I don't know about any of you, but I didn't see any specifics mentioned in the news reports yesterday about the tax proposals that are part of the newest compromise proposal to fix the debt ceiling. But I am happy to report that RIA included them this morning in their daily update. Here they are:

  • A single corporate tax rate between 23% and 29% and shift to a competitive territorial tax system.
  • Tax simplification that involves reducing the number of tax expenditures (i.e., tax breaks) and reducing individual tax rates. There would be three tax brackets with rates in the range of 8%–12%, 14–22%, and 23%–29%. To the extent future Congresses find that the dynamic effects of tax reform result in additional revenue beyond initial targets, this revenue would go to additional rate reductions and deficit reduction, not to new spending.

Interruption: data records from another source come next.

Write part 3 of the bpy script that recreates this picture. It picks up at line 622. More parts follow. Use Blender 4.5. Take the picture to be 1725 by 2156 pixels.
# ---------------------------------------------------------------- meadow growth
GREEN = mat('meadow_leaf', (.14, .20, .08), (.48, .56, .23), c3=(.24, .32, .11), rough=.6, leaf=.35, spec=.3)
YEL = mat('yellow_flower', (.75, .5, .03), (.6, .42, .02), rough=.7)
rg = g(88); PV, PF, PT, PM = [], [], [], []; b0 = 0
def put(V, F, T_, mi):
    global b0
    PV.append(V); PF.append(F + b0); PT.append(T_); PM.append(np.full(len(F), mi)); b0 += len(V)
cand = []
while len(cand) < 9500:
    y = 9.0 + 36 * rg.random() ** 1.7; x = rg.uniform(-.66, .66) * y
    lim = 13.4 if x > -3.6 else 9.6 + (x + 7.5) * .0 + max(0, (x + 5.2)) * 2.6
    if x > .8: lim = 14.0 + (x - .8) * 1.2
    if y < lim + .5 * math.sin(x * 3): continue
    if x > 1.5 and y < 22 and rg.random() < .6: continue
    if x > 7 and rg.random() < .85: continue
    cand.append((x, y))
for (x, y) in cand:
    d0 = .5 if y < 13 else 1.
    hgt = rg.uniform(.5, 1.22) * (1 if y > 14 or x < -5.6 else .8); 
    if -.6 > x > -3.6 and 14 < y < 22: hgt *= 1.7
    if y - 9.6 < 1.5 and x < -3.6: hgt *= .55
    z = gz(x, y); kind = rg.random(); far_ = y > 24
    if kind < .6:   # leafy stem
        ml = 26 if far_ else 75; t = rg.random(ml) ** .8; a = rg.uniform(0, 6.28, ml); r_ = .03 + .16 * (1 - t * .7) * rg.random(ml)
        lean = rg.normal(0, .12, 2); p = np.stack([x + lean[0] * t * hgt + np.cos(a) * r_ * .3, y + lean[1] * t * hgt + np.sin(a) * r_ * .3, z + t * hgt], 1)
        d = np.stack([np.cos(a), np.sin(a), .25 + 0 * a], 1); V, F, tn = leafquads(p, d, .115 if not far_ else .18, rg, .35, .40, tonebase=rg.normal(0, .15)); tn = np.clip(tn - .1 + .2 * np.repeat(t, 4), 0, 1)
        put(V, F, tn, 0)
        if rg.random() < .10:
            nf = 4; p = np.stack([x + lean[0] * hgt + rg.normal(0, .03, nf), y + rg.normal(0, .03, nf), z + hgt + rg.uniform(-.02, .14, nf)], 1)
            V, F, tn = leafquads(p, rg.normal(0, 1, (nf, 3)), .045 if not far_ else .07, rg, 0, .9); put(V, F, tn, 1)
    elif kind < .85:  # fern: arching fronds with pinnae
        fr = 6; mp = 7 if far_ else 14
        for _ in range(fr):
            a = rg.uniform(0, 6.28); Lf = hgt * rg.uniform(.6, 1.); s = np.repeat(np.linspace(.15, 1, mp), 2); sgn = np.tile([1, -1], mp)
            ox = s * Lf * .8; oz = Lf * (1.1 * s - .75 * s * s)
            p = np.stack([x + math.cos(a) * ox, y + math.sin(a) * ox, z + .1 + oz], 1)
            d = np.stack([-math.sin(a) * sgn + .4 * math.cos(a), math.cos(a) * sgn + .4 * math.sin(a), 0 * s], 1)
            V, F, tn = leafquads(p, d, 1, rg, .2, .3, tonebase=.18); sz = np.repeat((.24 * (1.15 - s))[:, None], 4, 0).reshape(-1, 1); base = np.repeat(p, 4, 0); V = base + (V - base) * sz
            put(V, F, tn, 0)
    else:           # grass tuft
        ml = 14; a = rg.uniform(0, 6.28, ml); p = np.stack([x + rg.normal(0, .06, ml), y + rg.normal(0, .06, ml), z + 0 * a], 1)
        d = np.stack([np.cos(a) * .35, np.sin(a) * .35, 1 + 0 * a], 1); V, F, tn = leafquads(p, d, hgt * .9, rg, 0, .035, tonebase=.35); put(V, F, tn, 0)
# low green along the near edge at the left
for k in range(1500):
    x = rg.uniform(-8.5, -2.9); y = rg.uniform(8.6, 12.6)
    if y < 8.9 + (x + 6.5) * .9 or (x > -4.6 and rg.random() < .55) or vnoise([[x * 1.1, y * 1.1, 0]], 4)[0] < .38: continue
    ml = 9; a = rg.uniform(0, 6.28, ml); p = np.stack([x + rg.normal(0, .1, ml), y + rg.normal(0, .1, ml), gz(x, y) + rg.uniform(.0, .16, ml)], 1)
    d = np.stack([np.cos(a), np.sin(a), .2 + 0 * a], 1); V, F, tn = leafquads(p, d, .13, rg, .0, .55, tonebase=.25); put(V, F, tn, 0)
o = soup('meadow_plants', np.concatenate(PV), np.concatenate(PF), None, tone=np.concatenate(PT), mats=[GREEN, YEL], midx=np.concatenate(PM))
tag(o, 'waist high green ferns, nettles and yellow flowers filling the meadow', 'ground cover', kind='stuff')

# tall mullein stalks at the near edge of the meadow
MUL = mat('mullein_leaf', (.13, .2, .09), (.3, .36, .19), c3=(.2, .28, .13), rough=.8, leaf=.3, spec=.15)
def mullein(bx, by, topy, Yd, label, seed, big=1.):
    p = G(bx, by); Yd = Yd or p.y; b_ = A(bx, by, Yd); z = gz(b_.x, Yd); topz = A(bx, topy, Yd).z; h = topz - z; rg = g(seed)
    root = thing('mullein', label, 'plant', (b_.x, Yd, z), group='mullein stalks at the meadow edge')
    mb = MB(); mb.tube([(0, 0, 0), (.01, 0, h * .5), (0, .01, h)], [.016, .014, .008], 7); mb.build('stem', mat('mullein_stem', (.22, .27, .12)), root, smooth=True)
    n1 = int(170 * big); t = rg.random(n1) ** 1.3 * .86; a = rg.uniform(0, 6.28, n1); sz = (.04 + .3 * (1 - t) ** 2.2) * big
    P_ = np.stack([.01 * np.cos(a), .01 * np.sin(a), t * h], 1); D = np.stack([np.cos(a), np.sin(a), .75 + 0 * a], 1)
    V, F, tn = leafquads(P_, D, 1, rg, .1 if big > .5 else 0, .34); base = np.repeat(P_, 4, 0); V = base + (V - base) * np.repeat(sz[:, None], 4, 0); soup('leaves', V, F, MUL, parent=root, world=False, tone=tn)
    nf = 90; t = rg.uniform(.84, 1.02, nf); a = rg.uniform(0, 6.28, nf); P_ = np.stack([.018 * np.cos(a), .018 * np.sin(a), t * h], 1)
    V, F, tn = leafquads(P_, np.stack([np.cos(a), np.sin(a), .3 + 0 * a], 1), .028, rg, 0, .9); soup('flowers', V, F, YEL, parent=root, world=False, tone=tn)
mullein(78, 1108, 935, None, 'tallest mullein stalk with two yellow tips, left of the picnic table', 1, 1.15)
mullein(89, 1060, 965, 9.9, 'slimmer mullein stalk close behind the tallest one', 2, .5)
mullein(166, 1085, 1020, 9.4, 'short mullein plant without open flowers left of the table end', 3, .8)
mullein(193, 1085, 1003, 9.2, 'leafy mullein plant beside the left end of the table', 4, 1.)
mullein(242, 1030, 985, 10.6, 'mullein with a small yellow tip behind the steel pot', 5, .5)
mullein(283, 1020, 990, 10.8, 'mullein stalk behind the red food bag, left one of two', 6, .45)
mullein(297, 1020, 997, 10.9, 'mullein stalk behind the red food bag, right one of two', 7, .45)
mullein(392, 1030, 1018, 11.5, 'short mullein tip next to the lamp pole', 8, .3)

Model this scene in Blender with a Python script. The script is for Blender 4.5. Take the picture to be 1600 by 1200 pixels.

  • Permanent repeal of the alternative minimum tax (AMT).
  • Reform, rather than elimination, of tax breaks for health, charitable giving, homeownership, and retirement.
  • Retention of the earned income tax credit and child tax credit, or creation of an alternative that would provide at least the same level of support for qualified beneficiaries.

The bipartisan plan calls for the Senate Finance Committee within six months to report a comprehensive tax reform package using the listed items to deliver “real deficit savings by broadening the tax base, lowering tax rates, and generating economic growth.”